Dr. Roberta Bondar writes:

“Glad Bryce has written with great respect and passion of the Canadian women who became the WDs of the Royal Canadian Air Force. Their story is an important part of our country’s history, and it is imperative that today’s young women and men know how and why their grandmothers and great grandmothers were pioneers in changing how women were perceived by society at large. The stories these women have told are fascinating and it is a wonderful and necessary book that Glad has so movingly written about.”


Margaret Couture, President of Retired Teachers states:

“This book is filled with tributes to the Airwomen who did so much during WWII.
The stories of the WDs who 'Served So That Men Could Fly’ are now recorded for future generations in this book. Glad Bryce has written brilliantly of the part WDs played in winning the war and of the impact their lives have had on changing women’s roles. They are a source of encouragement for today’s young women to follow their dreams.”

Matthew Sittler, Journalist

“This is a book for every library and school to have on their shelves! It is a great read and is thoroughly researched. It chronicles with great respect and passion the role of the Royal Canadian Air Force Women’s Division in the second World War. Glad Bryce has given us an insight into an exciting part of our past.

Norm Miller, Member of Provincial Parliament, Muskoka

“Canadians cannot forget the paths charted by the women who ‘Served That Men May Fly.’ Their bravery and courage during those difficult war years continue to resonate today. The importance of what these WDs accomplished is now recorded for all to see. Well done, Glad Bryce!”

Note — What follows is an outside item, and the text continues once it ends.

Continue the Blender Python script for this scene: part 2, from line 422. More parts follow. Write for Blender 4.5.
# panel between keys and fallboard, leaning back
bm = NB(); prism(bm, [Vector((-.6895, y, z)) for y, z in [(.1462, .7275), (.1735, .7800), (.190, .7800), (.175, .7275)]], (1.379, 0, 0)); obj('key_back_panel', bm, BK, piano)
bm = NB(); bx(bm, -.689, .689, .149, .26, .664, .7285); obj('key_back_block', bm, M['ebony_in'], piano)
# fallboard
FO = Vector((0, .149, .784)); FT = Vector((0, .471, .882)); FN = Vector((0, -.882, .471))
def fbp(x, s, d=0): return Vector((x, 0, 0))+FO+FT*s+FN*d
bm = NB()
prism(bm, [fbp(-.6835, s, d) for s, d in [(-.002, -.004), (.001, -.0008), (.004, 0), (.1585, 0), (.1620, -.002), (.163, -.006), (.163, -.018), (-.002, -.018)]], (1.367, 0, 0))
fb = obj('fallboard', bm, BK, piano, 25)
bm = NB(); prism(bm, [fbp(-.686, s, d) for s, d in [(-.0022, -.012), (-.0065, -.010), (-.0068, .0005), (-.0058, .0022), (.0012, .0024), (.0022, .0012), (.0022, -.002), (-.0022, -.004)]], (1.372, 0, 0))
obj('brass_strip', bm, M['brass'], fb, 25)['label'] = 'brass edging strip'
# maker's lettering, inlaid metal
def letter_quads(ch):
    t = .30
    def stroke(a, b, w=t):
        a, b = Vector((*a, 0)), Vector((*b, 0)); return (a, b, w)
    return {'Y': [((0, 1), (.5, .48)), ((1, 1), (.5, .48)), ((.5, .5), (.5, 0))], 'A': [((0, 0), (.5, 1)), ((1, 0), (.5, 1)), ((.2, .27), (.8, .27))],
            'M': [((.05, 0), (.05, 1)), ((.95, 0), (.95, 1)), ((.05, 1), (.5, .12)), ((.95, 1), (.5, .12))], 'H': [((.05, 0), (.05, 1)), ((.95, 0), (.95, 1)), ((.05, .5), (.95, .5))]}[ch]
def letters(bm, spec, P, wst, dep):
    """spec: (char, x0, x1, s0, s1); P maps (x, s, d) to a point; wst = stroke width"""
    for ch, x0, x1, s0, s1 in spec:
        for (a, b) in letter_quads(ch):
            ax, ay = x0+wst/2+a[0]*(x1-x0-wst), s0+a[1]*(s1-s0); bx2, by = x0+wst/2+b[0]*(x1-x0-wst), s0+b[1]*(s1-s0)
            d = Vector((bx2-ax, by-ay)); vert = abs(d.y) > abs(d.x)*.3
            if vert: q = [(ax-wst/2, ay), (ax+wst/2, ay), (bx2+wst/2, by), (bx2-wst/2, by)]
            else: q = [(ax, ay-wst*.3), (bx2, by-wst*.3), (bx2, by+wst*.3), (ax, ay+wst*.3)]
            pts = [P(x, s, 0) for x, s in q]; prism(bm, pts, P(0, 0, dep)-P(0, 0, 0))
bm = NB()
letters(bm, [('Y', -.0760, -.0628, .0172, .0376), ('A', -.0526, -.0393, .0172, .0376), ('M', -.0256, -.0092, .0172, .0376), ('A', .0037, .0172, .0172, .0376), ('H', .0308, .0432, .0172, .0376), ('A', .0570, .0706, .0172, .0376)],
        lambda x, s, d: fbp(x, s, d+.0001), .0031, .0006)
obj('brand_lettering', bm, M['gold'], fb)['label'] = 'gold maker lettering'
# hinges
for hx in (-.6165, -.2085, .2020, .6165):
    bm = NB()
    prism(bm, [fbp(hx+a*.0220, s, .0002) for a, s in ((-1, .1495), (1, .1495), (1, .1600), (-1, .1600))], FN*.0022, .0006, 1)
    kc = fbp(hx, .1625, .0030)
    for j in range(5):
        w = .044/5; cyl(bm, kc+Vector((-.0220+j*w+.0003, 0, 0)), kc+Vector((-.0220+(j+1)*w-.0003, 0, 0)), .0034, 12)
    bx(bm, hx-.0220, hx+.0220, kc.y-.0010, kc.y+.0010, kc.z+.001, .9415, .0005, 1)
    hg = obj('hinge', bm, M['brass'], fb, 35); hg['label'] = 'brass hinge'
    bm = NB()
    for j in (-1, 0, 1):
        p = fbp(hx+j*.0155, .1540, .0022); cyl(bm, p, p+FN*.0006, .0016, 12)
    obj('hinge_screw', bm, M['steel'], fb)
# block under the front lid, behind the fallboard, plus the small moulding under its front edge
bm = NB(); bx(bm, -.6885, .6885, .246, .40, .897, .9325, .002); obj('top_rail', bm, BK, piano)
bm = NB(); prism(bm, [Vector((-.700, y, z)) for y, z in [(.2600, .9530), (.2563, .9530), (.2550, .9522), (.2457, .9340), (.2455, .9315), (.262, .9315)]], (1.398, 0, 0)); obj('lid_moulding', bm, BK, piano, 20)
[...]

Susan Beharriell, Lieutenant Colonel (retired), RCAF

This excellent book celebrates our WWII Airwomen and ensures that the important legacy of these remarkable pioneers lives on forever. Glad Bryce has created a fine, scholarly work of art. She deserves our thanks!’

 

David Smith, Belleville

I use this book regularly as a resource. Whenever I read in the Obituary column that a woman was a WD, I refer to the book and often find her biography in the Appendix section. The chapter on Headquarters, Flying Schools and Air Stations is clearly laid out & it has helped me understand the importance that WDs played during the war.